De Garde’s “Ferme et Foret” was the opposite of cut & dry. This wild ale was zestful and intoxicating at 5% ABV, 30 IBU.  Inspired by Michael Brophy’s larger than life painting of a NW forest area, “Harvest,” is a must-see painting of our times and is on permanent display on the 3rd floor of the Main Building.

 

Mark Andres (American, born 1959), Nocturne (Astoria), 2015, acrylic on canvas, Gift of Bill Rhoades in memory of Murna and Vay Rhoades, © Mark Andres, 2015.147.3

Fort George’s “Nocturne” was inspired by the painting of Astoria at night. Artist Mark Andres of Portland spoke about his painting also named “Nocturne,” and how the clouds and the windows in the houses reflect light and colors. The brewer, David Coyne, said he sees this very same view often while living in Astoria. This 7.5% stout was packed with berries to match the mysterious darkness of the painting. Nocturne stout is now available on tap at Fort George Brewery & Taproom; get it while its there.

 

Norma Driscoll Gilmore (American, born 1927), Untitled (Skinner’s Butte with Industrial Area Below), 1950/2006, oil on canvas, Bequest of Dr. Francis J. Newton, © unknown, research required, 2006.47.4

 

A close approximation of the same view of Skinner Butte in Norma Gilmore’s painting from current day Google Maps. That’s the current Wildcraft facility in the white building on the right.

 

Wildcraft Cider Works “Skinner’s Time Capsule” Botanical Dry Cider was crisp, slightly sweet and refreshing.

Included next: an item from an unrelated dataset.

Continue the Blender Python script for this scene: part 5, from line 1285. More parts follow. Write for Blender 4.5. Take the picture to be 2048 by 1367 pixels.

The cider was a perfect match for Eugene-based artist Norma Driscoll Gilmore’s Untitled painting of Skinner’s Butte in Eugene, with an industrial area below. The painting depicts an actual Eugene location where Wildcraft Cider now sits in the foreground. While viewing her painting and telling a friend about a recent trip to Eugene and the Cider Works location the artist came up to us and joined in conversation. Born in the late 1920s, she described how a fire destroyed some of the landscape in the image and it no longer looks the same as in her painting. With wavy silver bobbed hair, large sunglasses and a long, puffy light grey coat, she reminded me of a movie star. I felt like the stars aligned for me to be able to meet her in person at this spectacular event.

Heather Egizio has been a part of the Portland craft beer scene for a decade volunteering at local events and fundraisers. She has homebrewed with the High Street Homebrew Club and LOLA (Ladies of Lagers & Ale) and had the opportunity to guest brew at numerous commercial breweries in Portland. One of her favorite past-times is hiking with Beers Made by Walking in Forest Park.